Task brief:
Print the records below from the first line through the line containing "from mathutils import Matrix, Vector, Euler", both included, word for word.

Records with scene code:
_ _ _

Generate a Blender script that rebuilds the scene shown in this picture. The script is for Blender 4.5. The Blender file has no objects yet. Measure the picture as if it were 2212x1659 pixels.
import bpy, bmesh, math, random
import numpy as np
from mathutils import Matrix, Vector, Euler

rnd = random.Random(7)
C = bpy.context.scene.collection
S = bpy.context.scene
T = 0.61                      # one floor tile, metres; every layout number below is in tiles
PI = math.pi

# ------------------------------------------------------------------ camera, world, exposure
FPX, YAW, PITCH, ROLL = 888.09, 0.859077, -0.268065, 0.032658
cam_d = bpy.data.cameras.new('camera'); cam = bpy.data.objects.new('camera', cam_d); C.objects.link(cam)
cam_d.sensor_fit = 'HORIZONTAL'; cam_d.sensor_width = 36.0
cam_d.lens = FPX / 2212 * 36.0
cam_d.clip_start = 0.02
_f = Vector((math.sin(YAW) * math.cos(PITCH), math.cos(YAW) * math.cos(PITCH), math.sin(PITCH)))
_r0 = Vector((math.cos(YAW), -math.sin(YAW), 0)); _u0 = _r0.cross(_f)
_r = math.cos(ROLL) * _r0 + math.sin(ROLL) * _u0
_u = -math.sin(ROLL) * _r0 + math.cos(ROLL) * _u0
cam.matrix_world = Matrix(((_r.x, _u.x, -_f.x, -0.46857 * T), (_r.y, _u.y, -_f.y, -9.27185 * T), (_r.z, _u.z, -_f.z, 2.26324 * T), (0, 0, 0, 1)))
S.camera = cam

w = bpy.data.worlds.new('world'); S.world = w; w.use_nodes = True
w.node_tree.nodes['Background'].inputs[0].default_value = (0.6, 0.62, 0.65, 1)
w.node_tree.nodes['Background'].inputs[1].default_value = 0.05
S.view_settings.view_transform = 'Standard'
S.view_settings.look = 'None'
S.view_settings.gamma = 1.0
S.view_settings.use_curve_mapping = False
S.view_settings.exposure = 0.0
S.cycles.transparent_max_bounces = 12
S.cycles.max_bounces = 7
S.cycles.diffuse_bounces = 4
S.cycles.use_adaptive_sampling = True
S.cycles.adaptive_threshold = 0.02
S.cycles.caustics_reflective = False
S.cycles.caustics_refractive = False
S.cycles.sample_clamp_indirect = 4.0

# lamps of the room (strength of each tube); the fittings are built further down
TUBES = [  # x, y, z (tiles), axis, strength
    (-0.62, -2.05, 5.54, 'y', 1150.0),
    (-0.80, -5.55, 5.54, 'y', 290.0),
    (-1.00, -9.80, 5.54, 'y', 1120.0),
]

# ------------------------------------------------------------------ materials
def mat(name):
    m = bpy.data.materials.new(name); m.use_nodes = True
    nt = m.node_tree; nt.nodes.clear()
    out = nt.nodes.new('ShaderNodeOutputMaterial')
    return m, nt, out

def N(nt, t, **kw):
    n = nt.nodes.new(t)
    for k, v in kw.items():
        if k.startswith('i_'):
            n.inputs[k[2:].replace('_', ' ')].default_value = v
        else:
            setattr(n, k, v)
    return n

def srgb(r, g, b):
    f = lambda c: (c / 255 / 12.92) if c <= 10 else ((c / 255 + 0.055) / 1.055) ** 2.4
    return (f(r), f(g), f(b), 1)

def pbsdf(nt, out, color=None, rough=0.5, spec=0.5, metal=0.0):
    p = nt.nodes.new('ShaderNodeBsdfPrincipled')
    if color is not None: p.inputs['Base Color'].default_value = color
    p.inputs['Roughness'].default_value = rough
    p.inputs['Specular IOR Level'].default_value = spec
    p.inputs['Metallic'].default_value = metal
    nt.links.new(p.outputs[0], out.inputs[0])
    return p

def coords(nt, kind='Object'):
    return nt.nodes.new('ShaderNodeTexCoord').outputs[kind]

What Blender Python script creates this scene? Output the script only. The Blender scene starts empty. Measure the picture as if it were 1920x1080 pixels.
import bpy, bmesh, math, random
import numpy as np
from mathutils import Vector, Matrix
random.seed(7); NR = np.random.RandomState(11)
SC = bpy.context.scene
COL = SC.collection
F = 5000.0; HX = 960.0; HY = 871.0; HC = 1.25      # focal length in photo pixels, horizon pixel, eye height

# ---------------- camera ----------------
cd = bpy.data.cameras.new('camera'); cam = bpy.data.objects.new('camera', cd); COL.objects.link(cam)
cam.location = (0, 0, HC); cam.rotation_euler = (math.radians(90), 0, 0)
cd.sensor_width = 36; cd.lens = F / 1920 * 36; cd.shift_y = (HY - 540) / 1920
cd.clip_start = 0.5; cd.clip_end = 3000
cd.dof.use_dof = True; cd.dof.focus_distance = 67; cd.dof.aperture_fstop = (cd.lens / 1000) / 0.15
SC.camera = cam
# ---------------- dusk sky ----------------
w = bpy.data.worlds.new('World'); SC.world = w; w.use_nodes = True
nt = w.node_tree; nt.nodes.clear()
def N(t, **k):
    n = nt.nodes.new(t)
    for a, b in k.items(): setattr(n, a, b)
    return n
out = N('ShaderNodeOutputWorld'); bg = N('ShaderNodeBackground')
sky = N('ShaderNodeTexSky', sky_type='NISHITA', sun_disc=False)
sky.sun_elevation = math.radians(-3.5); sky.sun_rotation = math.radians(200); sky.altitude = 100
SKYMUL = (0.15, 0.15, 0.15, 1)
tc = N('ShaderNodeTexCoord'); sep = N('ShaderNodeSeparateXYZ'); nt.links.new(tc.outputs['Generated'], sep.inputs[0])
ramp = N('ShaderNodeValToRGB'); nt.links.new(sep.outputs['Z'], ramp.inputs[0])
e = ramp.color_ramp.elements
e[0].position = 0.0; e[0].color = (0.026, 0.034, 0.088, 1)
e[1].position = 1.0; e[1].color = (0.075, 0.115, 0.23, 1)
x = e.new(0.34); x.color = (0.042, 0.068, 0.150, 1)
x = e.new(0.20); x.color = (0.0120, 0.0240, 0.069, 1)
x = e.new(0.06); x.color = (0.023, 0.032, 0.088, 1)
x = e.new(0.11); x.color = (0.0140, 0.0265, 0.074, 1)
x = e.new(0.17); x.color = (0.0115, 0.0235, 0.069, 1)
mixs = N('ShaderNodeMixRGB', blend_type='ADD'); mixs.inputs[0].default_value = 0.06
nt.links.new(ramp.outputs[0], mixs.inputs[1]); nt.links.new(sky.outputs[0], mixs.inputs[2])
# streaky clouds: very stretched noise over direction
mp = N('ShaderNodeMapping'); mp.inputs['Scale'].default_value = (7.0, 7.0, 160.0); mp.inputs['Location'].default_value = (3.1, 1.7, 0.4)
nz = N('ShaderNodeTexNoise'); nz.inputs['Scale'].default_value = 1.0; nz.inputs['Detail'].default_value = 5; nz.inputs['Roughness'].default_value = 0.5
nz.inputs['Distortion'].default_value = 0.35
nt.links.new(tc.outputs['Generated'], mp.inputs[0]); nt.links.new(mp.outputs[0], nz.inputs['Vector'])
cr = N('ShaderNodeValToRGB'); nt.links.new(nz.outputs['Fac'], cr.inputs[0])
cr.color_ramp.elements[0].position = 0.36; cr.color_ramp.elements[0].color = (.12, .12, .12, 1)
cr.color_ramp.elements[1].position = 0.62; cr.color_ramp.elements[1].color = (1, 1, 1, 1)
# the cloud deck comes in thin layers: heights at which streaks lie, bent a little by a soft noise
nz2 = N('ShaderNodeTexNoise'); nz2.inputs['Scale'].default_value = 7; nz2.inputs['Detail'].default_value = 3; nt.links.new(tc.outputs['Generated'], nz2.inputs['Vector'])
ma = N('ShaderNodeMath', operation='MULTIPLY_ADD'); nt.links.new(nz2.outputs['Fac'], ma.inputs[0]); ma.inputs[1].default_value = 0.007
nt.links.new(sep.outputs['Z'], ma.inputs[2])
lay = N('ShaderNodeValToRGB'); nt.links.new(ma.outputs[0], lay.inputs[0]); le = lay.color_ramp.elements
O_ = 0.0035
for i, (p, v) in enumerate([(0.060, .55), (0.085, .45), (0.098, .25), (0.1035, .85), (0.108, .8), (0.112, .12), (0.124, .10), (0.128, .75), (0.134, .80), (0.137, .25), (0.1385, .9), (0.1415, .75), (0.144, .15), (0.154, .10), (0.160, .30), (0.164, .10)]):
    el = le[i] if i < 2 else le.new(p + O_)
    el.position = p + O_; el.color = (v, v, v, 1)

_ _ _

Correct answer:
Generate a Blender script that rebuilds the scene shown in this picture. The script is for Blender 4.5. The Blender file has no objects yet. Measure the picture as if it were 2212x1659 pixels.
import bpy, bmesh, math, random
import numpy as np
from mathutils import Matrix, Vector, Euler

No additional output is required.